Exercise instructions.
Repeat exactly and only the lines from the line containing "0.3, 0.45, 0.62)))" through the line containing "k = (rng.uniform(0, 1, n) < 0.5)[:, None]", both included.

********************

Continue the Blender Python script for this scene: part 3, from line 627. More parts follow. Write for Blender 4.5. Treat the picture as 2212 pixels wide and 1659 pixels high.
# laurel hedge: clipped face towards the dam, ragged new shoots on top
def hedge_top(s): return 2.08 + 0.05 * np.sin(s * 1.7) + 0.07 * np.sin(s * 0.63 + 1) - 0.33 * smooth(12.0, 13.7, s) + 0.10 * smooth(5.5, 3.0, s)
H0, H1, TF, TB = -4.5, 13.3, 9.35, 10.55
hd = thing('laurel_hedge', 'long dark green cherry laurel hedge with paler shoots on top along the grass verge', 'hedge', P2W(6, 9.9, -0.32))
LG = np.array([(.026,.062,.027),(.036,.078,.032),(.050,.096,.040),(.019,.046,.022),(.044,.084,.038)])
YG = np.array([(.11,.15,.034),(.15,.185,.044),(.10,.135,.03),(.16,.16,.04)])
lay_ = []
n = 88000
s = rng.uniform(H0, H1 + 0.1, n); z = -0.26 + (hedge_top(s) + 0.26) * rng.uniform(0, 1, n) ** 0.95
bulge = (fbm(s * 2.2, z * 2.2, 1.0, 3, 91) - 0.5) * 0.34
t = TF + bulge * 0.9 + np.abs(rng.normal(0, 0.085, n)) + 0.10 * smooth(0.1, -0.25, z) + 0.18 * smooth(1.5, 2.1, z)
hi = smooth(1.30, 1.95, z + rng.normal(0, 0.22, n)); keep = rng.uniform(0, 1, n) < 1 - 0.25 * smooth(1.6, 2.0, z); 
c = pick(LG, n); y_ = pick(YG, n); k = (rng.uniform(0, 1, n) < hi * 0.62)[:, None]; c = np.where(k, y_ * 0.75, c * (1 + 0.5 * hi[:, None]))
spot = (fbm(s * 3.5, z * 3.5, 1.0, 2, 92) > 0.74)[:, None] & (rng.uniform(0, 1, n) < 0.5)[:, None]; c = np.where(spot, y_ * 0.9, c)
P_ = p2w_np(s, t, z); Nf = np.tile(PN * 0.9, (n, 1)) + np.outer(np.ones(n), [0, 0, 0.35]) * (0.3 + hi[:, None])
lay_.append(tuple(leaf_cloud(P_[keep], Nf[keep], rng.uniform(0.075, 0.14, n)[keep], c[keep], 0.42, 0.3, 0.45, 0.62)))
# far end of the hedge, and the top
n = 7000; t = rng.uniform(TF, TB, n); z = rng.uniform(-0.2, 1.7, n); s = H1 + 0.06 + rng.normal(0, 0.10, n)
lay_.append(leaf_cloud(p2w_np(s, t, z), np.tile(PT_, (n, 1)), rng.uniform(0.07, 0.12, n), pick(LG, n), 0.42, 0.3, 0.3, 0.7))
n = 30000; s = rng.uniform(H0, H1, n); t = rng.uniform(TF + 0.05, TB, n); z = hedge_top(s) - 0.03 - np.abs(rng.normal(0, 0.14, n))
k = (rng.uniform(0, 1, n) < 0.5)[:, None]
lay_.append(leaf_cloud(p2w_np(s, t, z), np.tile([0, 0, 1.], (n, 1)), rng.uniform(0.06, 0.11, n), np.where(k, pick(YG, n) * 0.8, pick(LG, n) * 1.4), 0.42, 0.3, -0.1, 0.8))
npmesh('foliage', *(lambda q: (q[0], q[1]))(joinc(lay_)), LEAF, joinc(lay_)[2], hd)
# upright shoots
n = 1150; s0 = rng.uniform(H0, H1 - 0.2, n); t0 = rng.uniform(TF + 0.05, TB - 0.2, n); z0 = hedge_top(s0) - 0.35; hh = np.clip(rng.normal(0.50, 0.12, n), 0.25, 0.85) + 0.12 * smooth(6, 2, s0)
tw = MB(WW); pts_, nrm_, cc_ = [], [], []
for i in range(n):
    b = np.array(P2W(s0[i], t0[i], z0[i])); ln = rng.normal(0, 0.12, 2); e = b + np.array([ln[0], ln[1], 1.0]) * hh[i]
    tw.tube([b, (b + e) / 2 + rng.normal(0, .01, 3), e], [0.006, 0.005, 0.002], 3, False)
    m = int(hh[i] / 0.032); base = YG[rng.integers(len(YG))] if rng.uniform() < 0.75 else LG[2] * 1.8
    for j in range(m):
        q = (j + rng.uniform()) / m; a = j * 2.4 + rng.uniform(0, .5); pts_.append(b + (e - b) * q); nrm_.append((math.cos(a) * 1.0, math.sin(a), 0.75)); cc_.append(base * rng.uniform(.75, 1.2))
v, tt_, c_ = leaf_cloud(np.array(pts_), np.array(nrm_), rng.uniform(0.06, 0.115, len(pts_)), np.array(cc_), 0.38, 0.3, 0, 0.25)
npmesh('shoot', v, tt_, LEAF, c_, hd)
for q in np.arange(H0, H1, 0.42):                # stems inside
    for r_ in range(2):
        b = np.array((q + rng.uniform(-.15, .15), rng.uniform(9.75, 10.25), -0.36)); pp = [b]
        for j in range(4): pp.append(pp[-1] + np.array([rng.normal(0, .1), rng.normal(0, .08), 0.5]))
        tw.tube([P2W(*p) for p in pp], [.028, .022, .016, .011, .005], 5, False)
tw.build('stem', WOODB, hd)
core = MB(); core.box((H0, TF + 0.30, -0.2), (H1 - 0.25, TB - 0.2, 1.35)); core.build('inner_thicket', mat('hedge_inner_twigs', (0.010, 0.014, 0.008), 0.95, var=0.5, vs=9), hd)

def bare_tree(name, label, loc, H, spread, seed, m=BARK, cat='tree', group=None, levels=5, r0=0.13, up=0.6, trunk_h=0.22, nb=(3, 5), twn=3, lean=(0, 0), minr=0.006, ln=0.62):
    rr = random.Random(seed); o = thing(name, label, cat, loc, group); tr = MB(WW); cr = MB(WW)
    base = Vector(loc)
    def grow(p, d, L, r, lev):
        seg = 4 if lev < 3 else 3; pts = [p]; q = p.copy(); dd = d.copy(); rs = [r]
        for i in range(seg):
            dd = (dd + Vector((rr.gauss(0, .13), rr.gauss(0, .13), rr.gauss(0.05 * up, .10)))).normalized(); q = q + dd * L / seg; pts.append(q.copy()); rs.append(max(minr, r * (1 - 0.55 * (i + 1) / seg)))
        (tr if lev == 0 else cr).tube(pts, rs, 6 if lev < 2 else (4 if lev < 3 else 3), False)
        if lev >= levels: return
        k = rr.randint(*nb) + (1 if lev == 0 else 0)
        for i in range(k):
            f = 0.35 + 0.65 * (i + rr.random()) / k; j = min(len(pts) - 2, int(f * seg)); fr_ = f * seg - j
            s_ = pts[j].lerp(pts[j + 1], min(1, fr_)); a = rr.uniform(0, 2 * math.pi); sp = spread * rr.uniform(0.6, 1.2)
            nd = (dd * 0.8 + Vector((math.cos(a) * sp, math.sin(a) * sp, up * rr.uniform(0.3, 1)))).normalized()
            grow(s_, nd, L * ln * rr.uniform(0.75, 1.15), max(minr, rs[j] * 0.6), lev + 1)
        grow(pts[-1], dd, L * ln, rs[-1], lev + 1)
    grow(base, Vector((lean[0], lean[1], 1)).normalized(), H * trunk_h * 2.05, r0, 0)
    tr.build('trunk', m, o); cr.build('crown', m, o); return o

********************

Answer.
lay_.append(tuple(leaf_cloud(P_[keep], Nf[keep], rng.uniform(0.075, 0.14, n)[keep], c[keep], 0.42, 0.3, 0.45, 0.62)))
# far end of the hedge, and the top
n = 7000; t = rng.uniform(TF, TB, n); z = rng.uniform(-0.2, 1.7, n); s = H1 + 0.06 + rng.normal(0, 0.10, n)
lay_.append(leaf_cloud(p2w_np(s, t, z), np.tile(PT_, (n, 1)), rng.uniform(0.07, 0.12, n), pick(LG, n), 0.42, 0.3, 0.3, 0.7))
n = 30000; s = rng.uniform(H0, H1, n); t = rng.uniform(TF + 0.05, TB, n); z = hedge_top(s) - 0.03 - np.abs(rng.normal(0, 0.14, n))
k = (rng.uniform(0, 1, n) < 0.5)[:, None]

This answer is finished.